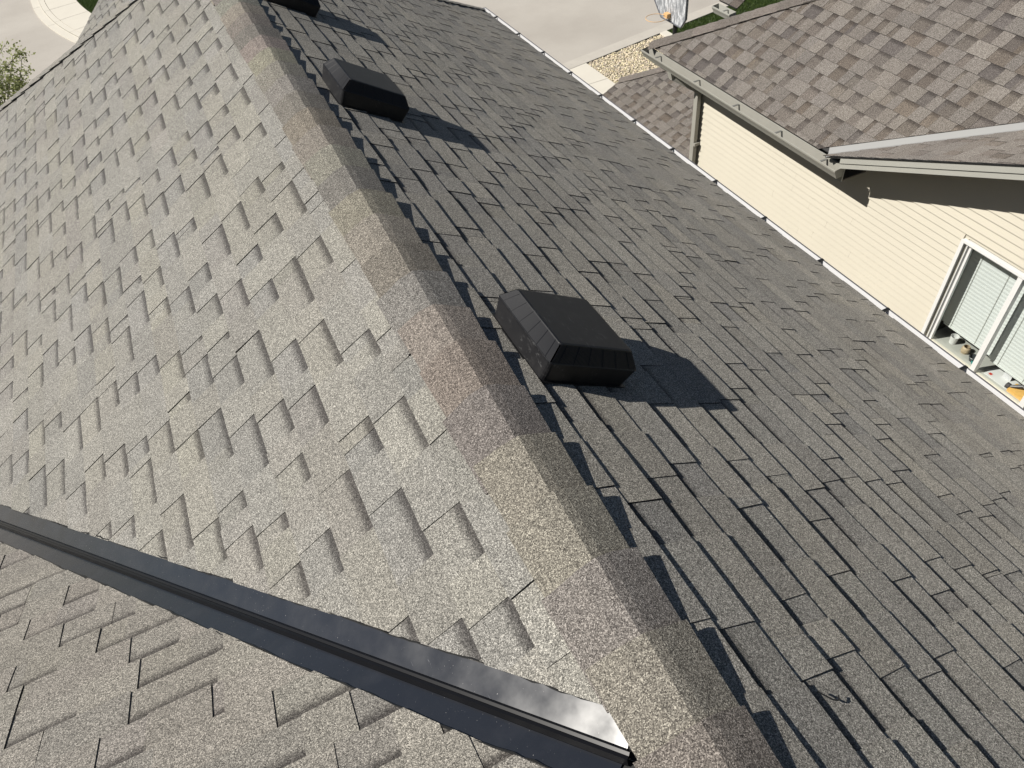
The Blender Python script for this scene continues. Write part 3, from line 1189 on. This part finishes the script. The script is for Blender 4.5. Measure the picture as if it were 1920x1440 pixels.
# window with two sashes and blinds
win = MB()
fx = XW - .022
win.box((fx, WY1 - .034, WZ0), (XW + .05, WY1, WZ1))
win.box((fx, WY0, WZ1 - .024), (XW + .05, WY1 - .034, WZ1))
win.box((fx, WY0, WZ0 + .0), (XW + .05, WY0 + .05, WZ1 - .024))
win = win.build('window', M_WHITEV, nb, center=True, attrs=False)
tag(win, 'white slider window with lowered blinds')


def wpart(name, lo, hi, mat):
    mb = MB()
    mb.box(lo, hi)
    return mb.build(name, mat, win, center=True, attrs=False)


wpart('sill', (XW - .050, WY0, WZ0 - .045), (XW + .04, WY1 + .012, WZ0 + .012), M_TRIM)
wpart('sill', (XW - .030, WY0 + .05, WZ0 + .0125), (XW + .05, WY1 - .052, WZ0 + .030), M_TRIM)
wpart('mullion', (XW - .016, 2.748, WZ0 + .031), (XW + .05, 2.795, WZ1 - .033), M_WHITEV)
wpart('track', (XW - .002, WY1 - .070, WZ0 + .031), (XW + .04, WY1 - .062, WZ1 - .033), M_WHITEV)
wpart('track', (XW + .004, WY1 - .061, WZ0 + .031), (XW + .04, WY1 - .052, WZ1 - .033), M_NGUT)
wpart('sash_stile', (XW + .012, WY1 - .106, WZ0 + .031), (XW + .045, WY1 - .084, WZ1 - .033), M_WHITEV)
M_BLIND = plain('white_blind_slat', (.66, .68, .67), .5, 0, .4, 3, .03)
M_ROOM = plain('dim_room', (.10, .10, .10), .8)
panes = [(2.797, WY1 - .085), (WY0 + .052, 2.733)]
for i, (a, b) in enumerate(panes):
    wpart('pane', (XW + .026, a, WZ0 + .03), (XW + .030, b, WZ1 - .033), M_GLASS)
    zz = WZ1 - .05
    zbot = WZ0 + .21 if i == 0 else WZ0 + .19
    while zz > zbot:
        mb = MB()
        p = [V((XW + .1515, a - .05, zz)), V((XW + .1515, b + .03, zz)), V((XW + .1485, b + .03, zz - .020)), V((XW + .1485, a - .05, zz - .020)), V((XW + .1500, b + .03, zz - .0415)), V((XW + .1500, a - .05, zz - .0415))]
        mb.face([p[0], p[1], p[2], p[3]])
        mb.face([p[3], p[2], p[4], p[5]])
        mb.face([q_ + V((.003, 0, 0)) for q_ in (p[0], p[3], p[2], p[1])])
        mb.face([q_ + V((.003, 0, 0)) for q_ in (p[3], p[5], p[4], p[2])])
        mb.build('blind_slat', M_BLIND, win, center=True, attrs=False)
        zz -= .042
    wpart('blind_rail', (XW + .144, a - .05, zz - .014), (XW + .162, b, zz + .004), M_BLIND)
    for f in (.16, .72):
        yy = b + (a - b) * f
        wpart('blind_cord', (XW + .141, yy - .0015, zz), (XW + .144, yy + .0015, WZ1 - .05), M_NGUT)
# room behind the glass
mb = MB()
mb.box((XW + .45, 1.2, -4.4), (XW + 2.2, 4.2, -2.3))
mb.box((XW + .131, 3.42, -4.4), (XW + .449, 4.2, -2.3))
mb.box((XW + .131, 2.0, -2.70), (XW + .449, 3.42, -2.6))
room = mb.build('room', M_ROOM, win, center=True, attrs=False)
wpart('inner_sill', (XW + .05, WY0, WZ0 - .02), (XW + .42, WY1 - .04, WZ0 + .022), plain('grey_inner_sill', (.40, .40, .37), .5))
SZ = WZ0 + .0235


def small(name, label, cat, mb, mat):
    return tag(mb.build(name, mat, None, center=True, attrs=False), label, cat)


def lathe(c, prof_, n=16, mb=None):
    mb = mb or MB()
    for (r1, z1), (r2, z2) in zip(prof_, prof_[1:]):
        for i in range(n):
            a, b = i * math.tau / n, (i + 1) * math.tau / n
            mb.face([V((c[0] + r1 * math.cos(a), c[1] + r1 * math.sin(a), c[2] + z1)), V((c[0] + r1 * math.cos(b), c[1] + r1 * math.sin(b), c[2] + z1)), V((c[0] + r2 * math.cos(b), c[1] + r2 * math.sin(b), c[2] + z2)), V((c[0] + r2 * math.cos(a), c[1] + r2 * math.sin(a), c[2] + z2))])
    return mb


CUP = [(0, 0), (.034, 0), (.042, .09), (.039, .09), (.031, .008), (0, .008)]
small('cup', 'white cup inside the left window pane under the blind', 'cup', lathe((XW + .17, 3.16, SZ), CUP), M_WHITEV)
small('jar', 'squat tan jar on the sill beside the white cup', 'jar', lathe((XW + .16, 3.00, SZ), [(0, 0), (.036, 0), (.044, .03), (.04, .062), (.028, .075), (.03, .082), (0, .082)]), plain('tan_clay', (.42, .33, .22), .6))
mb = lathe((XW + .13, 2.88, SZ), [(0, 0), (.03, 0), (.045, .05), (.04, .055), (0, .05)])
small('bowl', 'dark grey bowl on the sill left of the window post', 'bowl', mb, plain('dark_glaze', (.05, .055, .06), .35))
mb = lathe((XW + .105, 2.845, SZ), [(0, 0), (.022, 0), (.025, .02), (.018, .035), (0, .038)])
small('pot', 'tiny teal pot low beside the window post', 'pot', mb, plain('teal_glaze', (.03, .20, .19), .35))
# sheet of paper with a red leaf-like mark
mb = MB()
mb.box((XW + .085, 2.44, SZ), (XW + .30, 2.70, SZ + .002))
pp = small('paper_sheet', 'pale paper sheet with a red mark behind the right window pane', 'paper', mb, M_WHITEV)
mb = MB()
c0 = V((XW + .13, 2.66, SZ + .0032))
pts = []
for i in range(14):
    a = i * math.tau / 14
    r = .026 if i % 2 == 0 else .012
    pts.append(c0 + V((r * math.cos(a), r * math.sin(a), 0)))
mb.face(pts)
mb.build('printed_mark', plain('red_print', (.55, .04, .02), .6), pp, center=True, attrs=False)
mb = MB()
mb.box((XW + .20, 2.50, SZ + .0025), (XW + .206, 2.585, SZ + .11))
mb.box((XW + .206, 2.51, SZ + .0025), (XW + .235, 2.575, SZ + .006))
small('card', 'small white card standing on the sill behind the paper sheet', 'card', mb, plain('grey_white_card', (.6, .6, .62), .6))
mb = MB()
mb.tube([V((XW + .115, 2.475, SZ + .028)), V((XW + .115, 2.44, SZ + .030))], [.030, .028], 12)
mb.tube([V((XW + .115, 2.445, SZ + .03)), V((XW + .14, 2.40, SZ + .055)), V((XW + .17, 2.36, SZ + .075))], [.016, .018, .02], 10)
small('desk_lamp', 'dark grey lamp head lying on the sill near the photo edge', 'lamp', mb, plain('dark_plastic', (.05, .045, .05), .4))
mb = MB()
mb.box((XW + .075, 2.27, SZ), (XW + .20, 2.435, SZ + .035))
small('sponge', 'orange yellow holed sponge block at the right photo edge', 'sponge', mb, plain('orange_foam', (.72, .42, .12), .8, 0, .2, 40, .2, None, (45, .68, (.25, .13, .04), .9)))

# small front wing of the neighbour: gutter stub and roof behind the hip
PW = Plane((6.58, 0, -2.47), (0, 1, 0), (-1, 0, -TN))
dW = deck('roof_slope', PW, [(6.62, 8.42, -2.444), (6.62, 8.80, -2.444), (9.2, 8.80, -2.47 + 2.62 * TN), (9.2, 8.42, -2.47 + 2.62 * TN)], nb)
tag(dW, 'scrap of brown roof behind the hip at the top')
rng = random.Random(52)
print(lay_shingles(PW, 'shingle', dW, [M_BR, M_BEDGE], .157, -.02, (-2.6, .02), (8.42, 8.8), [(1, 0, 8.40), (-1, 0, -8.8), (0, -1, .05)], rng, TB, GB, keep=60, tooth=(.09, .23), gap=(.08, .20), lift=.001))
trough(8.40, 8.80, 6.50, -2.5, 'gutter', nb, [8.58], M_NFAS)
mb = MB()
mb.box((8.4, 8.1, GZ), (10.0, 8.7, -2.0))
mb.build('wall', M_SIDE, nb, center=True, attrs=False)

# low garage roof of the neighbour, in front of its far wall
TP = .47
PP = Plane((6.3, 0, -5.38), (0, 1, 0), (-1, 0, -TP))
zp = lambda x_: -5.38 + TP * (x_ - 6.3)
hp0 = V((7.71, 11.60, zp(7.71)))
hp1 = V((7.12, 12.19, zp(7.12)))
inP = V((7.2, 10, zp(7.2)))
dP = deck('roof_slope', PP, [(5.6, 7.52, zp(5.6)), (5.6, 12.17, zp(5.6)), (7.12, 12.17, zp(7.12)), (8.9, 10.41, zp(8.9)), (8.9, 7.52, zp(8.9))], nb)
tag(dP, 'low brown shingle roof below the far gutter')
rng = random.Random(51)
print(lay_shingles(PP, 'shingle', dP, [M_BR, M_BEDGE], .157, .06, (-2.9, .8), (7.5, 12.2),
                   [PP.half(hp0, hp1, inP), (-1, 0, -12.17), (1, 0, 7.52)], rng, TB, GB, keep=220, tooth=(.09, .23), gap=(.08, .20), lift=.001))
D = (hp1 - hp0).normalized()
ca = D.cross(PP.n)
if ca.dot(inP - hp0) < 0: ca = -ca
PPH = Plane(hp0, (1, 0, 0), (0, 1, -TP))
cb = D.cross(PPH.n)
if cb.y < 0: cb = -cb
q = -1.2
while q < .95:
    cap_piece(hp0, D, ca.normalized(), cb.normalized(), q - .30, .30, .125, .010, .019, .03, rng.choice([(1, .97, .95), (.9, .86, .84), (1.05, 1.0, .98)]), [M_BR, M_BEDGE], nb, 'hip_cap', rng, True)
    q += .15
mb = MB()
mb.box((6.1, 7.6, GZ), (10, 11.6, -5.75))
mb.build('wall', M_SIDE, nb, center=True, attrs=False)

# ================================================================== BASKETBALL HOOP
hoop = empty('basketball_hoop', (9.75, 13.8, GZ))
tag(hoop, 'weathered grey fan shaped backboard with orange rim by the street', 'basketball hoop')


def board_mat():
    k = NT('weathered_backboard')
    mp = k.n('Mapping')
    k.l(k.pos(), mp.inputs[0])
    mp.inputs['Scale'].default_value = (1, 6, 2)
    f = k.noise(3.0, 6, .75, mp.outputs[0])
    c = k.ramp(f, [(.36, (.16, .17, .185)), (.5, (.30, .31, .33)), (.56, (.55, .56, .58)), (.66, (.72, .73, .75))])
    k.l(c, k.b.inputs['Base Color'])
    k.b.inputs['Roughness'].default_value = .45
    return k.mat


M_BOARD = board_mat()
yc_, zb_ = 13.93, -4.98
out = [(-.46, 0), (.30, 0), (.60, .30), (.60, .66), (.42, .92), (.0, 1.0), (-.42, .92), (-.60, .66), (-.60, .20)]
mb = MB()
A = [V((9.42, yc_ + a, zb_ + b)) for a, b in out]
B = [p + V((.045, 0, 0)) for p in A]
mb.face(A)
mb.face(B[::-1])
for i in range(len(A)): mb.face([A[i - 1], A[i], B[i], B[i - 1]])
mb.build('backboard', M_BOARD, hoop, center=True, attrs=False)
mb = MB()
mb.tube([p + V((-.004, 0, 0)) for p in A + [A[0]]], .016, 6)
mb.build('board_rim', plain('dark_board_edge', (.09, .095, .11), .5), hoop, center=True, attrs=False)
M_ORG = plain('orange_rim_paint', (.62, .38, .17), .5)
mb = MB()
mb.box((9.32, yc_ - .07, zb_ + .09), (9.415, yc_ + .07, zb_ + .18))
mb.build('rim_bracket', M_ORG, hoop, center=True, attrs=False)
mb = MB()
rc = V((9.08, yc_, zb_ + .15))
mb.tube([rc + V((.225 * math.cos(a), .225 * math.sin(a), 0)) for a in [i * math.tau / 24 for i in range(25)]], .0065, 6)
mb.build('rim', M_ORG, hoop, center=True, attrs=False)
mb = MB()
mb.tube([V((9.60, yc_, GZ)), V((9.60, yc_, zb_ + .5))], .05, 10)
mb.tube([V((9.60, yc_, zb_ + .5)), V((9.47, yc_, zb_ + .5))], .035, 8)
mb.build('pole', M_BLK, hoop, center=True, attrs=False)
mb = MB()
mb.box((9.35, yc_ - .4, GZ + .0), (10.3, yc_ + .4, GZ + .16))
mb.build('base', M_BLK, hoop, center=True, attrs=False)

# ================================================================== TREE
def tree(base, top_c, rad, label, seed):
    rng = random.Random(seed)
    root = empty('tree', base)
    tag(root, label, 'tree')
    tr = MB()
    b = V(base)
    c = V(top_c)
    tr.tube([b, b.lerp(c, .3) + V((.06, .03, 0)), b.lerp(c, .6) + V((-.05, 0, 0)), c + V((0, 0, -rad.z * .5))], [.09, .075, .06, .045], 9)
    lf = MB()
    tips = []
    for i in range(46):
        a = rng.uniform(0, math.tau)
        el = rng.uniform(-.35, 1.3)
        d = V((math.cos(a) * math.cos(el) * rad.x, math.sin(a) * math.cos(el) * rad.y, math.sin(el) * rad.z))
        f = rng.uniform(.72, 1.05)
        st = b.lerp(c, rng.uniform(.55, .9))
        e = c + d * f
        mid = st.lerp(e, .55) + V((rng.uniform(-.12, .12), rng.uniform(-.12, .12), rng.uniform(-.02, .15)))
        tr.tube([st, mid, e], [.022, .012, .004], 5)
        for _ in range(7):
            t = rng.uniform(.35, 1)
            p = (mid.lerp(e, t) if t > .5 else st.lerp(mid, t + .4))
            e2 = p + V((rng.gauss(0, .17), rng.gauss(0, .17), rng.gauss(.05, .14)))
            tr.tube([p, e2], [.006, .0025], 4)
            tips += [e2, p.lerp(e2, .5), p.lerp(e2, .8)]
        tips += [e, mid.lerp(e, .6), mid.lerp(e, .8)]
    for p in tips:
        for _ in range(rng.randint(8, 15)):
            q = p + V((rng.gauss(0, .055), rng.gauss(0, .055), rng.gauss(0, .05)))
            L = rng.uniform(.04, .075)
            a = V((rng.gauss(0, 1), rng.gauss(0, 1), rng.gauss(-.2, .6))).normalized()
            s_ = a.cross(V((rng.gauss(0, 1), rng.gauss(0, 1), rng.gauss(0, 1)))).normalized()
            w_ = L * .26
            n_ = a.cross(s_) * L * .08
            lf.face([q, q + a * L * .45 + s_ * w_ + n_, q + a * L, q + a * L * .45 - s_ * w_ + n_])
    tr.build('trunk', M_WOOD, root, attrs=False, loc=tuple(base))
    lf.build('crown', M_LEAF, root, weld=False, attrs=False, loc=tuple(c))
    return root


tree((-3.75, 14.6, GZ), (-3.72, 14.55, -3.40), V((1.1, 1.05, 1.05)), 'young pale green leafy tree top beyond the left hip', 8)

- EXERCISE TASK -
From the first line of the listing above, repeat every line through the one holding "return mb.build(name, mat, win, center=True, attrs=False)". Both ends count, and pictures stay out.

- EXPECTED ANSWER -
The Blender Python script for this scene continues. Write part 3, from line 1189 on. This part finishes the script. The script is for Blender 4.5. Measure the picture as if it were 1920x1440 pixels.
# window with two sashes and blinds
win = MB()
fx = XW - .022
win.box((fx, WY1 - .034, WZ0), (XW + .05, WY1, WZ1))
win.box((fx, WY0, WZ1 - .024), (XW + .05, WY1 - .034, WZ1))
win.box((fx, WY0, WZ0 + .0), (XW + .05, WY0 + .05, WZ1 - .024))
win = win.build('window', M_WHITEV, nb, center=True, attrs=False)
tag(win, 'white slider window with lowered blinds')


def wpart(name, lo, hi, mat):
    mb = MB()
    mb.box(lo, hi)
    return mb.build(name, mat, win, center=True, attrs=False)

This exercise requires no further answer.